Just as the Vatican Council had called our Catholic Church to think and work ecumenically with other Christians, it spoke also of the need and value of inter-faith cooperation — with Jews, Buddhists, Hindus and Muslims among others. Such cooperation has become possible, and more necessary of recent years, as migrants and refugees from predominantly Muslim countries have entered or are seeking to enter our country.

Recently Fr Paddy and I have had the privilege of sharing our space in the presbytery with Javid, a young Muslim refugee from Afghanistan. I was fortunate to have shared many a conversation with him over an evening meal. I was deeply, deeply, impressed by his devotion to God and to God’s mercy, by his prayer, even his fasting.
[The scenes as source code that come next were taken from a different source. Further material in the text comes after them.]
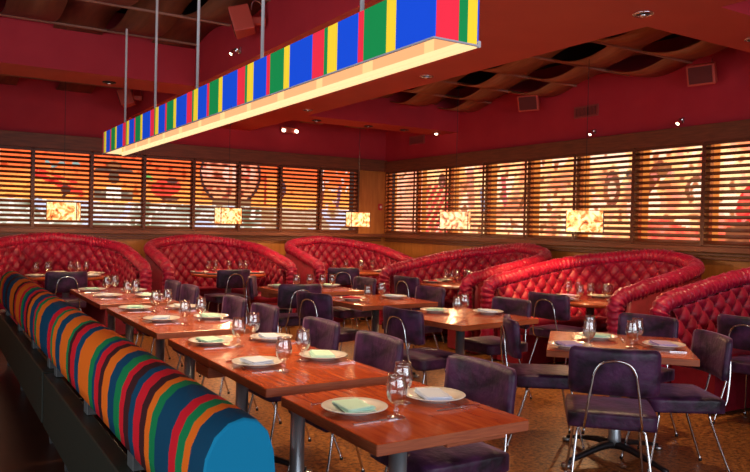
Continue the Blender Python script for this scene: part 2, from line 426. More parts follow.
# reveals of the mural niches
bm = BM(); box(bm, .3, 6.9, YB+.15, YB+.45, 1.28, 1.355); box(bm, .3, 6.9, YB+.15, YB+.45, 2.525, 2.6); struct('trim_5', bm, M['mullion_wood'])
bm = BM(); box(bm, XR+.15, XR+.25, 3.0, YB-.02, 1.28, 1.355); box(bm, XR+.15, XR+.25, 3.0, YB-.02, 2.525, 2.6); struct('trim_6', bm, M['mullion_wood'])

# ------------------------------------------------------------------ blinds
wordsL = ['at the left edge of the photo, leftmost on the far wall', 'over the red aeroplane painting, far wall', 'over the hatted moustached figure painting, far wall', 'over the red chilli painting, far wall',
          'over the left half of the painted wheel', 'over the right half of the painted wheel', 'over the dark parrot shape, far wall', 'nearest the room corner on the far left wall']
wordsR = ['nearest the room corner on the right wall', 'over the red feathered painting, second from the corner, right wall', 'third from the corner on the right wall', 'fourth from the corner on the right wall',
          'fifth from the corner on the right wall', 'over the brown haired painted figure, sixth from the corner', 'over the pale round painted face, seventh from the corner', 'over the red robed painting, at the right edge of the photo', 'last on the right wall, beyond the edge of the photo']
def blind(w, label):
    root = empty('window_blind', (0, 0, 0), 0, label, 'window blind', 'wooden slat blinds')
    bm = BM(); NS = 16
    for k in range(NS):
        z = 1.405+k*.0685
        mt = Matrix.Translation((w/2, 0, z)) @ Matrix.Rotation(R(32), 4, 'X')
        box(bm, -w/2+.004, w/2-.004, -.032, .032, -.005, .005, mtx=mt)
    link('slats', bm, M['slat_wood'], root)
    bm = BM(); box(bm, .012, w-.012, -.032, .032, 2.475, 2.518, .004, 1); link('head_rail', bm, M['slat_wood'], root)
    bm = BM(); box(bm, .012, w-.012, -.030, .030, 1.362, 1.385, .004, 1); link('bottom_rail', bm, M['slat_wood'], root)
    for xx in (.012, w-.012):
        bm = BM(); box(bm, xx-.011, xx+.011, -.039, -.036, 1.37, 2.50); link('ladder_tape', bm, M['slat_wood'], root)
    return root
bw = {}
for i in range(len(divL)-1):
    w = divL[i+1]-divL[i]; o = blind(w, 'brown wooden slat blind '+wordsL[i]); o.location = (divL[i], YB-.045, 0)
for i in range(len(divR)-1):
    w = divR[i]-divR[i+1]; o = blind(w, 'brown wooden slat blind '+wordsR[i]); o.location = (XR-.045, divR[i], 0); o.rotation_euler = (0, 0, -PI/2)
bm = BM()
for x in divL: box(bm, x-.025, x+.03, YB-.012, YB+.05, 1.35, 2.53)
struct('trim_7', bm, M['slat_wood'])
bm = BM()
for y in divR: box(bm, XR-.012, XR+.05, y-.035, y+.035, 1.35, 2.53)
struct('trim_8', bm, M['mullion_wood'])
# wooden valance strips under the blinds
bm = BM()
for z in (1.22, 1.26): box(bm, .3, XR-.1, YB-.06, YB-.02, z, z+.03, .003, 1)
struct('trim_9', bm, M['slat_wood'])
bm = BM()
for z in (1.22, 1.26): box(bm, XR-.06, XR-.02, 2.5, YB-.12, z, z+.03, .003, 1)
struct('trim_10', bm, M['slat_wood'])

# ------------------------------------------------------------------ booths
def booth_mesh():
    RR, CYc, ARM = .88, 1.0, .76
    La = RR*PI/2; Lt = La+ARM
    def plan(s):                 # s in [-1,1]; returns centre point and outward normal
        d = abs(s)*Lt; sg = 1 if s >= 0 else -1
        if d < La:
            a = d/RR; sn, cs = math.sin(a), max(0, math.cos(a)); E_ = 2.35; k = (sn**E_+cs**E_)**(-1/E_)
            nn = Vector((sg*sn**(E_-1), -cs**(E_-1), 0)).normalized()
            return Vector((sg*RR*k*sn, CYc-RR*k*cs, 0)), nn
        return Vector((sg*(RR+.02*(d-La)), CYc+(d-La), 0)), Vector((sg, 0, 0))
    def ztop(s): return 1.235-.335*(abs(s)**1.3)
    # rolled rim
    rim = BM(); P = []
    N = 420
    for i in range(N+1):
        s = -1+2*i/N; p, n = plan(s); P.append((p.x, p.y, ztop(s)))
    e0 = P[0]; e1 = P[-1]
    dn = lambda e: [(e[0], e[1]+.085, e[2]-.05), (e[0], e[1]+.11, e[2]-.14), (e[0], e[1]+.10, e[2]-.30), (e[0], e[1]+.10, e[2]-.50), (e[0], e[1]+.10, .14)]
    P = list(reversed(catmull([e0]+dn(e0), 14)[1:]))+[Vector(p) for p in P]+catmull([e1]+dn(e1), 14)[1:]
    up = None; rings = []; K = 18; L = 0
    for i, p in enumerate(P):
        t = (P[min(i+1, len(P)-1)]-P[max(i-1, 0)]).normalized()
        if i: L += (p-P[i-1]).length
        if up is None: a = Vector((0, 1, 0)); nr = (a-t*a.dot(t)).normalized()
        else: nr = (up-t*up.dot(t)).normalized()
        up = nr; bn = t.cross(nr); ring = []
        for k in range(K):
            a = 2*PI*k/K; d = math.cos(a)*nr+math.sin(a)*bn
            ph = 5.0*noise.noise(Vector((L*3.1, a*.8, 2)))
            w = .0075*math.sin(L*120+ph+1.2*math.sin(a+L*5))+.010*noise.noise(Vector((L*22, math.cos(a)*1.6, math.sin(a)*1.6)))+.004*math.sin(L*270+a*2)
            ring.append(rim.verts.new(p+d*(.074+w)))
        rings.append(ring)
    for a, b_ in zip(rings, rings[1:]):
        for k in range(K): rim.faces.new((a[k], b_[k], b_[(k+1) % K], a[(k+1) % K]))
    rim.faces.new(rings[0]); rim.faces.new(rings[-1]); fixn(rim)
    # tufted inner back
    tf = BM(); NU, NV = 460, 60; du = .083; g = []
    for i in range(NU+1):
        s = -1+2*i/NU; p, n = plan(s); col = []; zt = ztop(s)-.06
        for j in range(NV+1):
            v = j/NV; z = .44+(zt-.44)*v; u = s*Lt
            a = u/du; b_ = (zt-z)/.098
            h = (abs(math.sin(PI/2*(a+b_)))*abs(math.sin(PI/2*(a-b_))))**.45
            btn = 0
            ra = (a+b_)/2; rb = (a-b_)/2; da = abs(ra-round(ra)); db = abs(rb-round(rb))
            btn = math.exp(-((da*da+db*db)/.010))
            h = h*.040-.026*btn
            wr = .006*noise.noise(Vector((u*14, z*14, 3)))
            thick = .05+.05*(1-v)
            q = p-n*(thick+h+wr)
            col.append(tf.verts.new((q.x, q.y, z)))
        g.append(col)
    for i in range(NU):
        for j in range(NV): tf.faces.new((g[i][j], g[i+1][j], g[i+1][j+1], g[i][j+1]))
    # outer shell, from rim to floor, with front ends
    sh = BM(); g = []
    for i in range(81):
        s = -1+2*i/80; p, n = plan(s); zt = ztop(s)
        q = p+n*.055; q2 = p-n*.03
        g.append([sh.verts.new((q.x, q.y, .02)), sh.verts.new((q.x, q.y, zt-.02)), sh.verts.new((q2.x, q2.y, zt-.02)), sh.verts.new((q2.x, q2.y, .02))])
    for a, b_ in zip(g, g[1:]):
        for k in range(4): sh.faces.new((a[k], b_[k], b_[(k+1) % 4], a[(k+1) % 4]))
    sh.faces.new(g[0]); sh.faces.new(list(reversed(g[-1]))); fixn(sh)
    # seat cushion: curved bench
    def ring_band(bm, r_out, r_in, z0, z1, rounded=.03):
        prof = [(r_out, z0), (r_out, z1), (r_in-.0, z1), (r_in-rounded, z1-rounded), (r_in-rounded, z0)]
        g = []
        for i in range(61):
            s = -1+2*i/60; p, n = plan(s)
            g.append([bm.verts.new(((p-n*r_).x, (p-n*r_).y, z)) for r_, z in [(.06, z0), (.06, z1), (.50, z1), (.53, z1-rounded), (.53, z0)]] if r_out == 0 else
                     [bm.verts.new(((p-n*r_).x, (p-n*r_).y, z)) for r_, z in [(.06, z0), (.06, z1), (.46, z1), (.47, z1-.01), (.47, z0)]])
        for a, b_ in zip(g, g[1:]):
            for k in range(5): bm.faces.new((a[k], b_[k], b_[(k+1) % 5], a[(k+1) % 5]))
        bm.faces.new(g[0]); bm.faces.new(list(reversed(g[-1]))); fixn(bm)
    se = BM(); ring_band(se, 0, 0, .36, .48)
    ba = BM(); ring_band(ba, 1, 0, .02, .355)
    return rim, tf, sh, se, ba
rim, tf, sh, se, ba = booth_mesh()
b0 = empty('banquette_booth', (0, 0, 0))
link('rolled_rim', rim, M['red_roll'], b0, True); link('tufted_back', tf, M['red_velvet'], b0, True)
link('outer_shell', sh, M['red_shell'], b0, True); link('seat_cushion', se, M['red_velvet'], b0, True); link('base', ba, M['red_shell'], b0)
booths = [((1.55, YB-.04), PI, 'curved red tufted velvet booth at far left, behind the striped bench end'),
          ((3.64, YB-.04), PI, 'curved red tufted velvet booth in the middle of the far wall'),
          ((5.90, YB-.04), PI, 'curved red tufted velvet booth in the far corner of the room'),
          ((XR-.04, 7.58), PI/2, 'curved red tufted velvet booth on the right wall, first one from the corner'),
          ((XR-.04, 5.40), PI/2, 'curved red tufted velvet booth on the right wall with bright orange lit left arm'),
          ((XR-.04, 3.14), PI/2, 'curved red tufted velvet booth cut off by the right edge of the photo')]
for i, ((x, y), a, lb) in enumerate(booths):
    o = b0 if i == 0 else copy_tree(b0)
    o.location = (x, y, 0); o.rotation_euler = (0, 0, a)
    tag(o, lb, 'booth', 'red tufted booths along the walls')

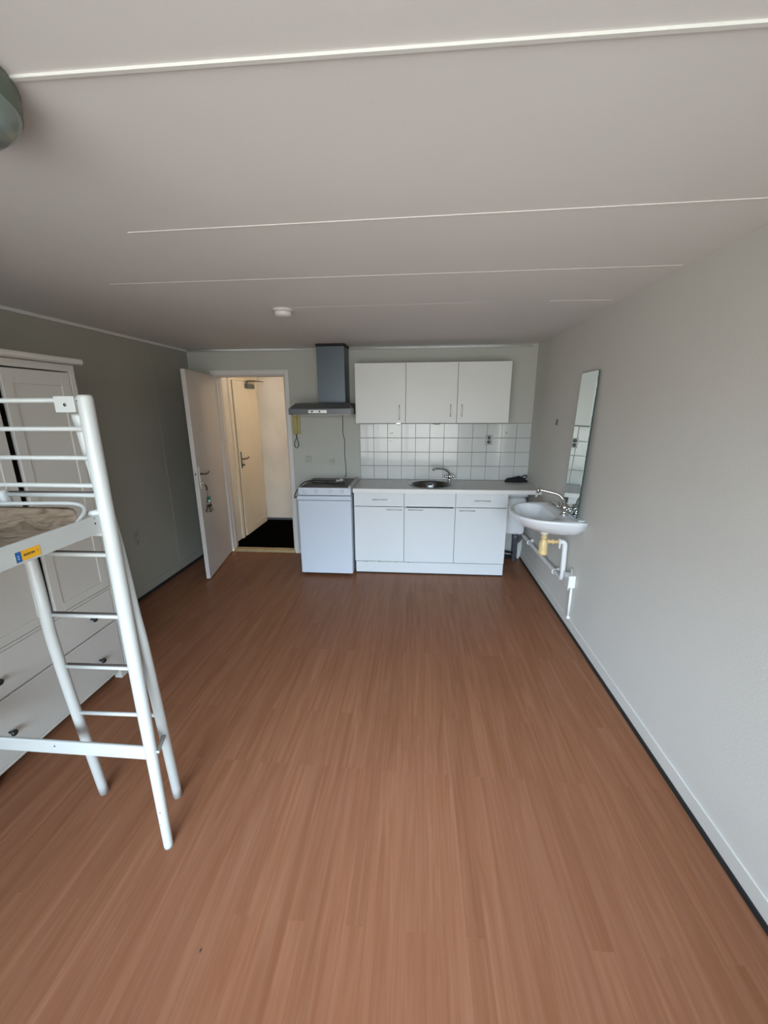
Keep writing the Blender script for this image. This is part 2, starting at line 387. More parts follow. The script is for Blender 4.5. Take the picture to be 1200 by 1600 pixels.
# ------------------------------------------------------------------ keys hanging in the lock
def leafpt(x, y, z):
    return Vector((-3.368 + x * math.cos(A1) - y * math.sin(A1), -.004 + x * math.sin(A1) + y * math.cos(A1), z))
kp = leafpt(.77, .036, .958)
ks = thing('key_bunch', 'bunch of keys with green fob hanging from the lock of the open white door', 'keys', kp, A1 - .6)
ks.scale = (1.25, 1.25, 1.2)
b = B(); box(b, -.0015, .0015, -.004, .018, -.012, .0); box(b, -.002, .002, .008, .026, -.045, -.01, .0008); obj('key', b, 'keymetal', ks)
b = B(); tube(b, [(.008 * math.sin(a), .02, -.052 + .016 * math.cos(a)) for a in [i * math.pi / 8 for i in range(16)]], .0013, 6, True)
tube(b, [(.02 * math.sin(a), .022, -.125 + .032 * math.cos(a) - .005) for a in [i * math.pi / 8 for i in range(16)]], .0014, 6, True)
tube(b, spline([(0, .02, -.066), (.002, .021, -.08), (0, .021, -.098)], 4), .0022, 6); obj('key_ring', b, 'keymetal', ks)
b = B(); box(b, -.016, .014, .018, .03, -.145, -.095, .004); fob = obj('key_fob', b, 'green', ks)
obj('fob_window', bx(-.009, .007, .03, .0312, -.138, -.122, .0005), 'edge', fob)
for i, (ax, l) in enumerate(((-.35, .062), (-.15, .07), (.05, .066), (.22, .068), (.4, .06), (.55, .05))):
    b = B(); lathe(b, [(0, -.0012), (.011, -.0012), (.011, .0012), (0, .0012)], (0, 0, -.011), 'Y', 14); box(b, -.0035, .0035, -.0012, .0012, -l, -.018)
    box(b, .0035, .0065, -.001, .001, -l + .004, -l + .018)
    k = obj('key', b, 'keymetal', ks); k.location = (ax * .035, .018 + .003 * i, -.158); k.rotation_euler = (0, -ax, .5 * (i % 3 - 1))

# ------------------------------------------------------------------ ceiling things
t = thing('smoke_detector', 'round white smoke detector on the ceiling', 'smoke detector', (-2.03, -1.685, H))
b = B(); lathe(b, [(0, 0), (.062, 0), (.062, -.010), (.058, -.013), (0, -.013)], seg=40); obj('base', b, 'plasticwhite', t)
b = B(); lathe(b, [(0, -.016), (.052, -.016), (.055, -.02), (.052, -.034), (.043, -.042), (.02, -.044), (0, -.044)], seg=40)
for i in range(20):
    a = i * math.pi / 10; box(b, -.0015, .0015, -.0015, .0015, -.017, -.012)
    bmesh.ops.translate(b, vec=(.05 * math.cos(a), .05 * math.sin(a), 0), verts=b.verts[-8:])
obj('cap', b, 'plasticwhite', t)
t = thing('ceiling_lamp', 'grey-green glass dome lamp on the ceiling above the bed, switched off', 'lamp', (-2.06, -3.57, H))
b = B(); lathe(b, [(0, 0), (.138, 0), (.141, -.008), (.138, -.045), (.131, -.05), (0, -.05)], seg=48); obj('rim', b, 'lamprim', t)
b = B(); lathe(b, [(.136, -.03), (.138, -.04), (.131, -.062), (.108, -.082), (.07, -.094), (0, -.098)], seg=48); obj('lamp_shade', b, 'lampglass', t)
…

It opened my eyes, and challenged some of my prejudices.

Certainly, we Catholics are, for some time now, experiencing the value of the presence in our Church of Catholics and, indeed of Catholic priests or seminarians, who have arrived here from India, the Philippines, Vietnam, Africa and elsewhere.

Jesus’ comment in today’ Gospel, “Whoever is not against us is for us”, makes me wonder if even the Muslim presence here in Australia may lead in time, as seems possible also in so-called Christian Europe, to our Western cultures generally finding once again a more significant place for God in our otherwise increasingly godless life-styles. Sadly, many of those refugees have suffered deep trauma during the many vicious wars fought in their homelands by armies from the West, including Australia. They need time and help, understanding and welcome, particularly from us Christians — we at least, I hope, are sensitive to our shared dignity as children of the one, merciful God our Creator, and can comfortably reach out to anyone and everyone, whoever they are, as our sisters and brothers.

To appreciate that “Whoever is not against us is for us” is true will, in their case, given the terrible past experiences of many of them, require us to take the initiative, to show them welcome and sensitively to help them, where possible, to integrate and eventually feel “at home”.

Sadly, our Government seems to think differently.